▶ **Task description**
Output the lines below exactly, please, from the first line until the line with "sec = SEC[:, None] + np.zeros_like(U)", counting both.
---------- Provided data
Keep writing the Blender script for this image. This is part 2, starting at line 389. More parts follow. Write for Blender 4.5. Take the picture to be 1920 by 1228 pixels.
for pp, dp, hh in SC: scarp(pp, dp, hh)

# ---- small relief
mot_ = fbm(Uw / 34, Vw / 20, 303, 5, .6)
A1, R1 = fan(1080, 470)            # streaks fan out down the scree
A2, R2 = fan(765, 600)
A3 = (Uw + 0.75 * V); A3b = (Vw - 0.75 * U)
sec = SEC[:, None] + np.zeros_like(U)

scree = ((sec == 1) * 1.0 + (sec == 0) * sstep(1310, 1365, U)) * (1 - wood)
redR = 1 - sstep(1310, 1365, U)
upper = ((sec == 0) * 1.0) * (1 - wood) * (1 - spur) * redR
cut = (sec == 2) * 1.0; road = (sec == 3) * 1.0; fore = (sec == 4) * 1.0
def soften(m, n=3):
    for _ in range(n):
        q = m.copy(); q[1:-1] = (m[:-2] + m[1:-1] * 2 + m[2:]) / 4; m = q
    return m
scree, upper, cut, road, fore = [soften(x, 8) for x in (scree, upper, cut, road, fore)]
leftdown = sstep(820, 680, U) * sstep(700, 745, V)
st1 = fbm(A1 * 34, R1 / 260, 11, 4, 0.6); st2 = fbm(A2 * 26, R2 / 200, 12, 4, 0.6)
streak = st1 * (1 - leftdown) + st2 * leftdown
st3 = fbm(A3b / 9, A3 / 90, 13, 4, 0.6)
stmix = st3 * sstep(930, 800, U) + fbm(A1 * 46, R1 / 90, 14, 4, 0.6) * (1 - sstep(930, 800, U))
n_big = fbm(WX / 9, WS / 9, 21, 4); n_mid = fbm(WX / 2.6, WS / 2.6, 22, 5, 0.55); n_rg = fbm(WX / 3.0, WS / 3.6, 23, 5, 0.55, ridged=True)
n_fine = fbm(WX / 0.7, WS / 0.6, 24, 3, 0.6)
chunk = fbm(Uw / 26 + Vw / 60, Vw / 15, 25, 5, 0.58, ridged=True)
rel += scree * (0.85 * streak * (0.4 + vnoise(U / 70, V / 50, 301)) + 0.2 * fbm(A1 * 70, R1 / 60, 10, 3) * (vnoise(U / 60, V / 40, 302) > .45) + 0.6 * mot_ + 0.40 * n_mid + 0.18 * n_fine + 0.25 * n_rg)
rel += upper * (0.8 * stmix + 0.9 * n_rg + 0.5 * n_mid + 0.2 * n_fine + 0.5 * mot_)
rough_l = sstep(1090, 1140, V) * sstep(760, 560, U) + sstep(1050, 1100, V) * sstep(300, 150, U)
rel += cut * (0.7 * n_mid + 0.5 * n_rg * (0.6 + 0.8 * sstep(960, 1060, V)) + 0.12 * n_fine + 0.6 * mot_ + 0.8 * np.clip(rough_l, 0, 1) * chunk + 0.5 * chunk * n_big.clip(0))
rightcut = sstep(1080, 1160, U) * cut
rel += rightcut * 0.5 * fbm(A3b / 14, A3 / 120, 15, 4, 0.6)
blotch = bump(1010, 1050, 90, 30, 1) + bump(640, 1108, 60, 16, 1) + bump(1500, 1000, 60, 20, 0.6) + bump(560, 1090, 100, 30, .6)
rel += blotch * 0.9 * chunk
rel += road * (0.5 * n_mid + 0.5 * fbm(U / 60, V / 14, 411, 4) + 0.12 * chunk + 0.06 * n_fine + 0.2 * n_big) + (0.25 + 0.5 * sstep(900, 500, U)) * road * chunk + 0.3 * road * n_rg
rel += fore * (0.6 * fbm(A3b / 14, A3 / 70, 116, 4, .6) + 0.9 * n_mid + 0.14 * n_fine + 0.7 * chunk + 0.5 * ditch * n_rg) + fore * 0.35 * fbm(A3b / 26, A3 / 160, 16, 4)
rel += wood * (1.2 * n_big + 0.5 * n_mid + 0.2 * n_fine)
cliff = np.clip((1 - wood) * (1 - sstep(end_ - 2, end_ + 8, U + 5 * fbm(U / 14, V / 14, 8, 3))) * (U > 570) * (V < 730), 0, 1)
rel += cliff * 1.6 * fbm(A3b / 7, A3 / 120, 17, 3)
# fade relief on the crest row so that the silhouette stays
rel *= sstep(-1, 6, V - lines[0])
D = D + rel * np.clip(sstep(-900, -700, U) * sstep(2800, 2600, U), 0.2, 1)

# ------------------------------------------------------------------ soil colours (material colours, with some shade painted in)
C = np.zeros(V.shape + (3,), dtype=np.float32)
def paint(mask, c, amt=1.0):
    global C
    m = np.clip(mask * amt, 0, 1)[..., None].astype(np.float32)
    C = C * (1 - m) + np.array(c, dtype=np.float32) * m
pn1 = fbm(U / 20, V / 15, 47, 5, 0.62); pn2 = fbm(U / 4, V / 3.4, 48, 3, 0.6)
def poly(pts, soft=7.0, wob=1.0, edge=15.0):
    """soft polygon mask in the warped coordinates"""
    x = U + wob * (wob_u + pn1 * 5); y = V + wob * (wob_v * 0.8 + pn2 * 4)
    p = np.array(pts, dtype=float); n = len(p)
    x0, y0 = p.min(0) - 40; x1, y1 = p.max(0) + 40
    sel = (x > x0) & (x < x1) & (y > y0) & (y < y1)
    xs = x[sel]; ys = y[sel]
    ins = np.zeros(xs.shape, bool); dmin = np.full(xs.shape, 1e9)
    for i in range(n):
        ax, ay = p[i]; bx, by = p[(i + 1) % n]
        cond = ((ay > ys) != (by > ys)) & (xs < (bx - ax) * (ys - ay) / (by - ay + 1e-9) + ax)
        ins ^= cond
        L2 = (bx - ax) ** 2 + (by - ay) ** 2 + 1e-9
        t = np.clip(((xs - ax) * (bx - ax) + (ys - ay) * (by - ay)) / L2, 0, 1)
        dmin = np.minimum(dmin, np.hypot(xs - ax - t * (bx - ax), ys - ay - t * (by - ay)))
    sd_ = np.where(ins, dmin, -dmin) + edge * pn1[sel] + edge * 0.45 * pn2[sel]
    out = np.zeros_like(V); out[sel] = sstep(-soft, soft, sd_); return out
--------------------
▶ **Answer**
Keep writing the Blender script for this image. This is part 2, starting at line 389. More parts follow. Write for Blender 4.5. Take the picture to be 1920 by 1228 pixels.
for pp, dp, hh in SC: scarp(pp, dp, hh)

# ---- small relief
mot_ = fbm(Uw / 34, Vw / 20, 303, 5, .6)
A1, R1 = fan(1080, 470)            # streaks fan out down the scree
A2, R2 = fan(765, 600)
A3 = (Uw + 0.75 * V); A3b = (Vw - 0.75 * U)
sec = SEC[:, None] + np.zeros_like(U)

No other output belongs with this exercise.